SUPPLIED RECORDS:
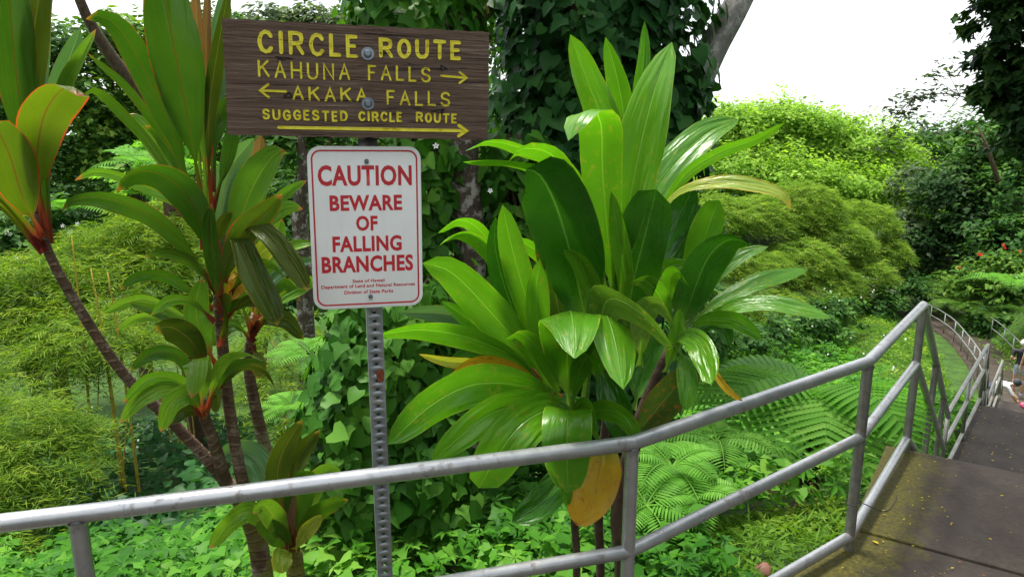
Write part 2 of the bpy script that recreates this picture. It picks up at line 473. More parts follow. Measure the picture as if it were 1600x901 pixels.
# ------------------------------------------------------------------ the lie of the land
E = [np.array(p, float) for p in ((2.07, 3.76, 0), (4.23, 6.77, -1.87), (6.15, 9.2, -1.87), (7.96, 11.7, -3.65), (9.72, 14.0, -3.65),
                                  (12.3, 17.5, -6.0), (13.75, 20.3, -6.05))]          # left edge of the stairway
PATH = np.array([(13.75, 20.3, -6.05), (15.4, 23.2, -6.4), (17.0, 26.4, -6.72), (18.25, 29.6, -6.85), (18.7, 32.6, -6.9), (18.2, 35.5, -6.9), (16.6, 38.5, -6.95), (13.5, 41.5, -7.0), (9, 44, -7)])
PATH = resample(PATH, 60)
CTRL = np.array([
    (-4, .8, -.7), (-2.5, 1.6, -.75), (-1, 1.9, -.7), (0, 2.1, -.62), (.7, 2.5, -.4), (1.15, 2.75, -.22), (1.5, 3.1, -.2), (1.9, 3.75, -.4),
    (-2.5, 3.4, -.9), (-1, 3.6, -.75), (.3, 3.8, -.7), (1.2, 4.0, -.65), (-4.5, 5, -1.9), (-2.5, 5.3, -1.7), (-.7, 5.4, -1.2), (.8, 5.4, -1.05), (2.1, 5.6, -1.3),
    (-8, 8, -3.0), (-4, 8.5, -2.7), (-1.5, 9, -2.6), (1.5, 9, -2.3), (4.5, 9, -2.4), (3.3, 6.6, -1.7),
    (-12, 14, -4), (-5, 14, -4), (0, 14, -4.0), (4.5, 14, -3.9), (7.3, 12.4, -3.6), (8.4, 15.5, -4.6), (-12, 24, -5.5), (-3, 24, -5.8), (5, 21, -5.6), (10.5, 20, -5.9),
    (12, 25, -6.4), (8, 30, -6.6), (13, 31, -6.7), (2, 34, -6.8), (16, 37, -6.9), (-15, 40, -6.0), (5, 46, -7), (20, 44, -6.9), (-30, 30, -4), (-30, 60, -3), (0, 65, -5), (30, 65, -4),
    (7.5, 5, -.2), (10, 9, -1.2), (13.5, 13.5, -2.2), (17, 17.5, -3.4), (19.3, 22.5, -3.9), (21.5, 28, -4.4), (22.5, 34, -4.9), (25, 24, -2.0), (29, 30, -2.2), (20, 12, .3), (32, 18, -1), (6, 0, 0), (50, 40, -2), (40, 60, -3),
    (-6, -3, -.8), (-14, 2, -2.2), (-25, 8, -3.5)], float)
def _phi(r):
    return r
def _fit(P):
    n = len(P)
    A = np.zeros((n + 3, n + 3))
    A[:n, :n] = _phi(np.linalg.norm(P[:, None, :2] - P[None, :, :2], axis=2))
    A[:n, n:] = np.c_[np.ones(n), P[:, :2]]
    A[n:, :n] = A[:n, n:].T
    return np.linalg.solve(A, np.r_[P[:, 2], 0, 0, 0])
_W = _fit(CTRL)
def seg_near(P, a, b):
    """distance to and height of the segment a-b, seen from above"""
    d = b[:2] - a[:2]
    t = np.clip(((P - a[:2]) @ d) / d.dot(d), 0, 1)
    q = a[:2] + t[:, None] * d
    return np.linalg.norm(P - q, axis=1), a[2] + t * (b[2] - a[2])
RGT = np.array([0.815, -0.58])                    # across the stairs, to the right
def ground(x, y):
    P = np.stack([np.ravel(x), np.ravel(y)], 1).astype(float)
    r = np.linalg.norm(P[:, None] - CTRL[None, :, :2], axis=2)
    z = r @ _W[:-3] + np.c_[np.ones(len(P)), P] @ _W[-3:]
    for a, b in zip(E[:-1], E[1:]):               # the stairway is cut into the slope
        off = np.r_[RGT * 0.85, 0]
        d, h = seg_near(P, a + off, b + off)
        lim = h - 0.30 + np.clip(d - 1.05, 0, 9) * 1.1
        z = np.minimum(z, lim)
    dm, hm = np.full(len(P), 1e9), np.zeros(len(P))
    for a, b in zip(PATH[:-1:3], list(PATH[3::3]) + [PATH[-1]]):
        d, h = seg_near(P, a, b)
        k = d < dm
        dm[k], hm[k] = d[k], h[k]
    w = np.clip((3.0 - dm) / 1.6, 0, 1)
    z = z * (1 - w) + (hm - 0.12) * w
    return z.reshape(np.shape(x))
def g1(x, y):
    return float(ground(np.array([x]), np.array([y]))[0])

def on_deck(x, y):
    """true on the landing, the stairs or the path"""
    x, y = np.ravel(x), np.ravel(y)
    P = np.stack([x, y], 1)
    ins = np.zeros(len(P), bool)
    ins |= (y < np.interp(x, [-4, -1.035, .35, 1.397, 2.14, 2.2], [1.02, 1.64, 2.06, 2.82, 3.82, 3.8])) & (x < 3.75) & (y < 3.85 - .66 * np.clip(x - 2.1, 0, 9))
    for a, b in zip(E[:-1], E[1:]):
        d, _ = seg_near(P, a + np.r_[RGT * .85, 0], b + np.r_[RGT * .85, 0])
        ins |= d < 0.95
    for a, b in zip(PATH[:-1:3], list(PATH[3::3]) + [PATH[-1]]):
        d, _ = seg_near(P, a, b)
        ins |= d < 0.85
    return ins

def axis(lo, hi, near, step, far):
    a = [lo]
    while a[-1] < hi:
        a.append(a[-1] + (step if near[0] < a[-1] < near[1] else far))
    return np.array(a)
gx = axis(-70, 90, (-9, 24), 0.3, 2.5)
gy = axis(-12, 120, (0, 40), 0.3, 2.5)
X, Y = np.meshgrid(gx, gy, indexing='ij')
Z = ground(X, Y)
rs = np.random.RandomState(3)
Z = Z + rs.uniform(-.03, .03, Z.shape)
nx, ny = X.shape
i, j = np.meshgrid(np.arange(nx - 1), np.arange(ny - 1), indexing='ij')
q = np.stack([i * ny + j, (i + 1) * ny + j, (i + 1) * ny + j + 1, i * ny + j + 1], -1).reshape(-1, 4)
t = NT("soil_and_moss")
n = t.noise(1.6, 6, t.pos(), 0.65)
n2 = t.noise(14, 5, t.pos(), 0.65)
col = t.ramp(t.math('MULTIPLY', t.math('ADD', n, n2), 0.5), [(0.34, (0.024, 0.019, 0.011)), (0.46, (0.028, 0.060, 0.012)), (0.64, (0.060, 0.14, 0.018))])
M_SOIL = t.done(t.bsdf(col, 0.95, 0, t.bump(n2, 0.8, 0.04), 0.2))
tag(mesh_obj("ground", np.stack([X, Y, Z], -1), [q], M_SOIL), kind="structure")

# far hillside closing the valley
t = NT("hill_green")
n = t.noise(0.6, 8, t.pos(), 0.7)
M_HILL = t.done(t.bsdf(t.ramp(n, [(0.35, (0.012, 0.03, 0.01)), (0.65, (0.05, 0.10, 0.02))]), 0.95, 0, t.bump(n, 1.0, 0.6), 0.2))
hx, hy = np.meshgrid(np.linspace(-90, 110, 90), np.linspace(64, 125, 30), indexing='ij')
hz = -7 + (hy - 64) * .22 + 1.2 * np.sin(hx * .13) + 0.8 * np.sin(hx * .31 + hy * .2)
hz = np.minimum(hz, .3 + .6 * np.sin(hx * .2))
i, j = np.meshgrid(np.arange(89), np.arange(29), indexing='ij')
q = np.stack([i * 30 + j, (i + 1) * 30 + j, (i + 1) * 30 + j + 1, i * 30 + j + 1], -1).reshape(-1, 4)
tag(mesh_obj("hills", np.stack([hx, hy, hz], -1), [q], M_HILL), kind="structure")

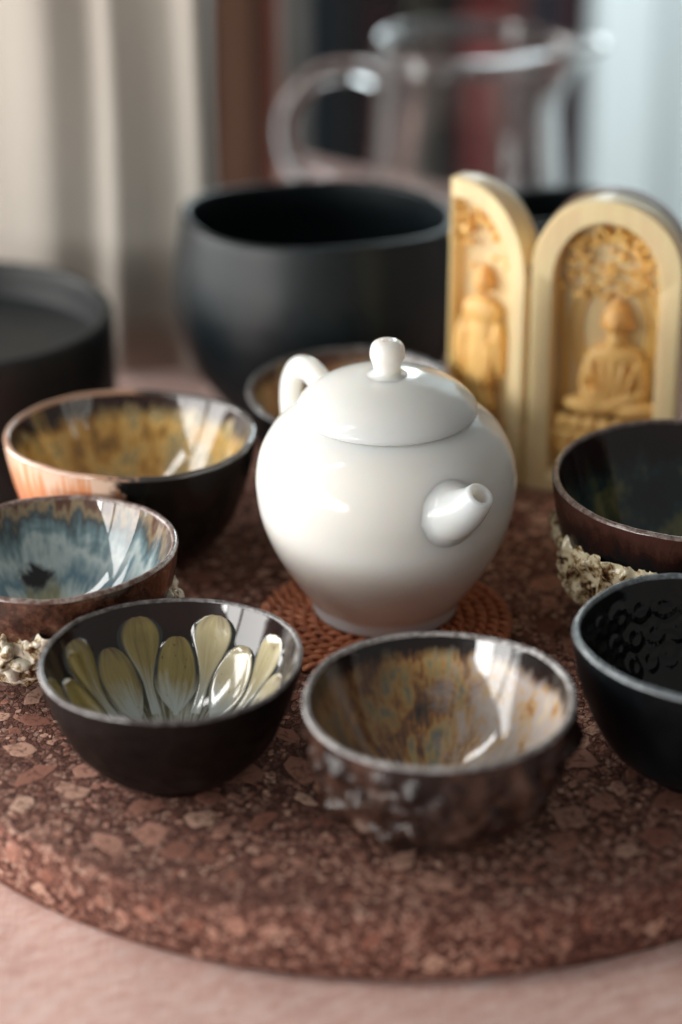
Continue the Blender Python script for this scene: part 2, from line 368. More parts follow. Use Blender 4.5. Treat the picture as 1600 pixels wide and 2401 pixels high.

TASK OBJECTIVE:
Go through the listing above and locate each line that holds the word "follow". Copy those lines.

ANSWER:
Write part 2 of the bpy script that recreates this picture. It picks up at line 473. More parts follow. Measure the picture as if it were 1600x901 pixels.
Continue the Blender Python script for this scene: part 2, from line 368. More parts follow. Use Blender 4.5. Treat the picture as 1600 pixels wide and 2401 pixels high.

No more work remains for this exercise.